The point of interest interesting point is in the visual demonstration: aerial imagery is a mixed bag of varying age and quality, hard to trust without proper assessment. (2.7 m is actually pretty bad in a rather flat, densely-surveyed (sub)urban area with abundant landmarks at hand - many a national mapping agency would deem it unacceptable even for remote mountain areas, whereby they reach sub-meter accuracy.)
Yeah, the question that starts off the blog post is
I am often asked by clients why their field data collected with a highly accurate GNSS receiver doesn’t line-up the way they expect with their aerial imagery?
Clearly it’s geared toward people using equipment and data with sub-meter accuracy, which is probably not the case with most Google Earth imagery, and certainly not with most iNatters’ observation equipment. This issue seems like a different order of magnitude.
Certainly! Google Maps or OSM with all their flaws is better than no geolocation, or a misused/misconfigured device. However, one would be wrong to assume that aerial imagery equals ground truth or has any defined accuracy, until proven so with e.g. a modern smartphone or by cross-checking with hi-quality imagery. Both able to reach meter-level (HH1) accuracy nowadays.
yup. there are distinct ridges or elevation changes to the west, south and east of the area of interest here. it looks like things line up fine once you get to these ridges. so it seems like maybe they didn’t have an accurate / granular enough elevation model to map the aerial images against.

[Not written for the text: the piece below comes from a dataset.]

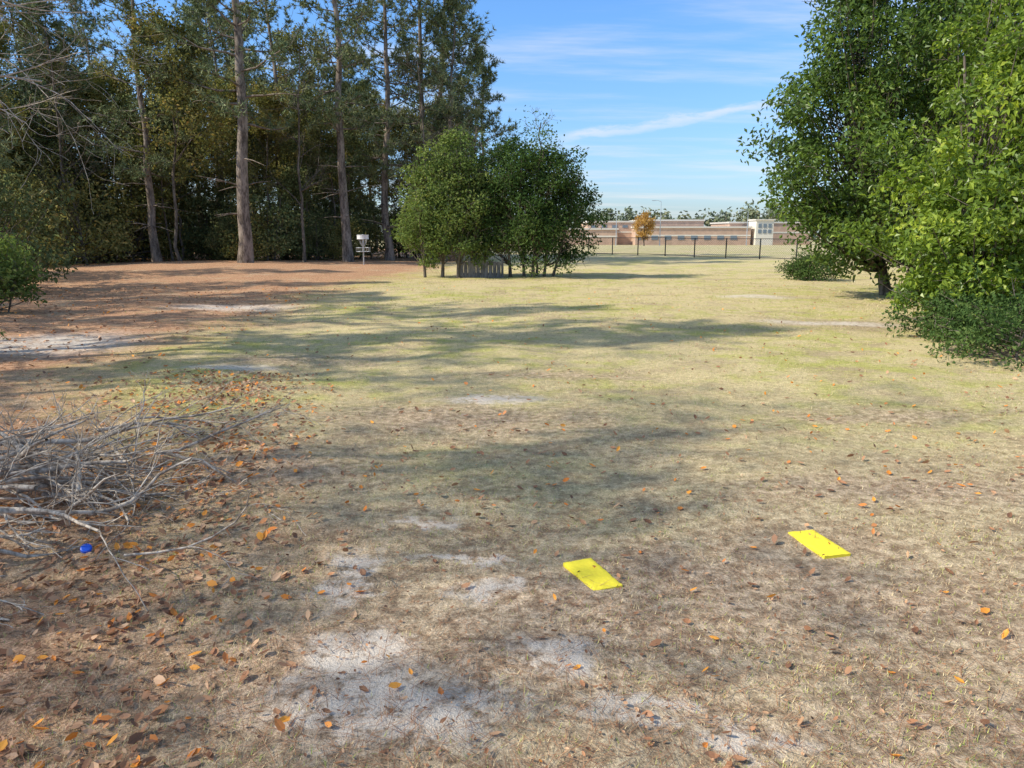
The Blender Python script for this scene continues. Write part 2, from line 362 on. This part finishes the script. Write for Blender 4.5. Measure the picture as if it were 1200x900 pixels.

I agree with @jdmore - I’ve also seen instance in Google Maps and Earth where roads and other items are offset due to datum shifts. Somebody traced/digitized maps from images and maps using one datum, and then it gets projected in Googler mostly using WGS1984. If you also work in GIS is this is one of the core issues impacting data digitization and mapping when combining various sources of data…
And depending on your GPS, there could also be introduced errors - e.g. Garmin and other devices often have “remain on road” constraints that slightly change your displayed location to “fit” on their internal map. But most modern GPS apps and devices allow for saving waypoints and markers in the “native” format and not “correct” for device maps, so trusting your app based GPS is often the most accurate location. And are iNaturalist observations really so much worse if locations are off by a few meters/feet (even 50) - it’s not as if most consumer devices are accurate to within less than 10ft/3m in any case :-)
And orthorectifying aerial photos are also affected by flight height and elevation data availability - incorrect DEM might have been used, or none at all, impacting the accuracy. There’s a whole different set of science behind this that all impacts how data is displayed. If you want to track sub meter accuracy of observations then iNaturalist or any solution that rely on Google maps or OSM data is going to be problematic.